Blessed Late Summer, People of God!

Did anybody get new shoes for the new school year?  Even our most comfortable, dependable shoes begin to wear.  As we grow older, whether young or old, our feet change from growth or the wear and tear of age.

Even the most comfortable shoes do not suffice for every terrain or situation.  I am fortunate and have shoes for exercise, hiking, dressing up, or even hot days at the beach.  If we are growing, living, moving, we constantly need new shoes, which are sometimes less comfortable at first and need to be broken in.

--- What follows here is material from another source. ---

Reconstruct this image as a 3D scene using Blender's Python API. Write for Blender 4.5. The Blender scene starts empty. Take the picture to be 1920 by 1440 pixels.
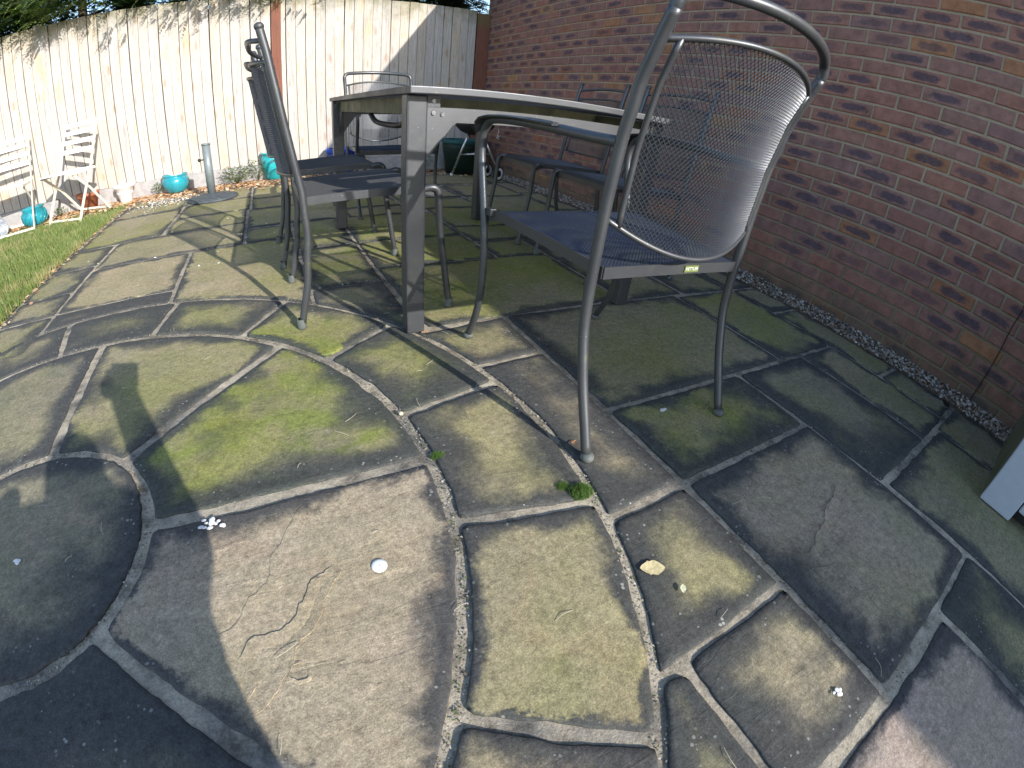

One commentator points out that churches can function as “old shoe congregations,” where we find comfortable, predictable, unchanging circumstances.  Familiar faces and words in worship, even in the same pew every Sunday.

However, to cope with life’s complexity and the inevitable changes and challenges, especially these days, we need strong, adaptive faith.  

MAKING FAITH FORMATION A FIRST PRES PRIORITY ASKS:

 Are we growing in relationship to God through participation in our church?

Are we growing in knowledge of Scripture and the traditions of our church?

Are we giving signs of increased Christian commitment by the way we live?

Are we seen as a church radiating enthusiasm, love & joy?

Trying broaden and deepen our faith may feel a bit uncomfortable at first, like a pair of new shoes.  

Making Faith Formation a First Pres and family priority helps us live into the scriptural call of Ephesians 4, “… building up the body of Christ”… cultivating “maturity, to the measure of the full stature of Christ… promoting the body’s growth in building itself up in love…”

 

 

Dr. Dennis Tedder

Pastor
dennist@fpcandersonsc.com

Dennis holds a Master’s of Divinity from Union Presbyterian Seminary in Richmond, Virginia, and a Doctorate of Ministry from Columbia Theological Seminary in Decatur, Georgia.

Encouraging First Pres disciples to share Jesus’ love with anyone, anywhere, anytime, any way possible is Dennis’ focus as your pastor. Called to serve as senior pastor at First Pres in 2006, he is in his 16th year preaching, teaching, and praying with the good folks of this church and the Anderson community. During these years, our church has grown in its understanding of local mission and service to the community. Now, with the addition of our new Welcome Center and renovation of our sanctuary, we look forward in faith to lively worship and fellowship together.

His primary pastoral goal going forward is to help our church re-imagine and refresh our ministries of faith formation, both on the personal and communal level.

Dennis and his wife, Anne, have two grown sons. He enjoys working out at the Y, Enduro cycling, and sharing meals with family and friends. He loves reading all genres of literature and has a difficult time naming his favorite movie.